Currently the source code is released here:

https://code.opensource.huaweicloud.com/HarmonyOS/OpenArkCompiler/home

Mirror : https://gitee.com/harmonyos/OpenArkCompiler

Here is the official website (Chinese): https://www.openarkcompiler.cn/home

High Level Architecture

Figure 1 shows the high level architecture of the compiler (This figure was translated from this image in one of the OpenArk’s official documentation pages).

Figure 1. High level architecture of the compiler

There are primarily two take aways from this picture:

• Same as JVM and CLR, different programming languages are translated into the same compiler IR. Optimizations and code generations are performed on top of that.
• Different from JVM and CLR, OpenArk is designed to emit native executables (with necessary runtime libraries) by default.

As mentioned earlier, source code for both frontend that translated Java bytecode or other programming languages into OpenArk IR, and backend that do the native codegen are not available yet. But their (64-bits Linux) executable binaries are available in the repo.

From another image, we can further divide the compiler into three phases, sorted in their executed order: the “M2M”, the mid-end, and the backend. Here are their enclosing components:

The “M2M” Phase (all components are open sourced)

Language-specific Lowering, VTable Generation, Exception Handling, and Class-level analysis[1].

The Mid-end (only bold components are open sourced)

SSA Construction, Reference Counting(RC) Insertion, Alias Analysis, “mplt handling”, RC Optimizations, Partial Redundancy Elimination (PRE), Inlining, Side-effect Analysis, De-virtualization, Null Pointer Elimination, Dead Code Elimination (DCE), Boundary Check Elimination, Escape Analysis, Copy Propagation, “Cross-Language Optimization” .etc.

The Backend (non of the components are open sourced)

Stack Allocation, Control Flow Optimization, “EBO” Optimization, Peephole, Register Allocation (RA) .etc.

Okay, we know the backend, and we know most of the mid-end optimizations, but…what exactly is the “M2M” phase?

It turns out that there are actually two tiers of compiler IR: MAPLE IR[2] is used in the M2M (“Maple to Maple” optimization, I guess) phase, and the other IR (they just call it Me) for most of the mid-end optimizations. Now let’s go deep into them.

Compiler IR Design

As we mentioned, there are two tiers of IR: MAPLE and Me. They have a pretty decent documentation and specs on MAPLE but there is basically no documents for Me.

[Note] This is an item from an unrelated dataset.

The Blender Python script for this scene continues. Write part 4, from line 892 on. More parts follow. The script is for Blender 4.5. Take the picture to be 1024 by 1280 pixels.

MAPLE is a high-level IR which representing concepts that are closed to the original source code. There are three important building blocks:

• Leaf Nodes can represent constants or address / identification of a “storage” (e.g. memory chunk).
• Expression Nodes evaluate new values based on their operands. They will not generate any side-effects.
• Statement Nodes are usually used to represent control flow, such as loops and branches, or modifications on storage units (e.g. assigning values to a storage).

I think MAPLE tries to lower different programming languages into a “common language” first — it doesn’t loose much information from original language so that compilers can perform language-specific optimizations. It also combines common feature from different languages into single representation, such that compilers can perform language-independent optimizations, too.

This reminds me of some similar approaches in other programming languages or frameworks: For example, the GENERIC intermediate language in GCC and Truffle from GraalVM both provides a framework to translate individual programming languages into a common base. Furthermore, HIR and MIR in Rust, SIL in Swift, or even MLIR from Tensorflow all enable the abilities to perform domain-specific optimizations and analyses before going into lower level optimizations, which are usually lacking in many high-level information.

If you’re interested in how they use MAPLE IR, please refer to the src/mpl2mpl (i.e. the “M2M”) folder, which contains some Java/JVM language-specific lowering and analyses.

Going forward to the Me IR. Although there isn’t any documents for that, we still can learn something from the src/maple_me , src/maple_phase , and src/maple_ipa folders:

• It’s SSA(Single Static Assignment).
• In addition to SSA values (instructions), it also has concepts of Basic Blocks, Functions, and Modules.
• Currently it looks like when we’re processing Me IR, we still need the reference to MAPLE IR. In another word, Me IR is more like a facade of MAPLE IR (Unlike Clang and LLVM: we won’t hold any reference to AST in LLVM IR).
• It has concept of Phase, which is basically the “Pass” concept in many compiler frameworks like GCC and LLVM.

Other than that, OpenArk basically uses Me IR in the same set of optimizations and analyses you can find in other compiler frameworks: Alias Analysis, Dominator Tree, Dead Code Eliminations…

Summary

OpenArk is a compiler framework that tries to compile different languages into a common intermediate layer and generate native binaries. It adopts a multi-tier IR design which enables optimizations and analyses in different abstraction levels. More source code and (English) documents will be released soon.

Notes

[1] The original text is “Klass-level analysis”. Klass is basically their internal representation of class in OOP languages.

[2] Canadians will love this.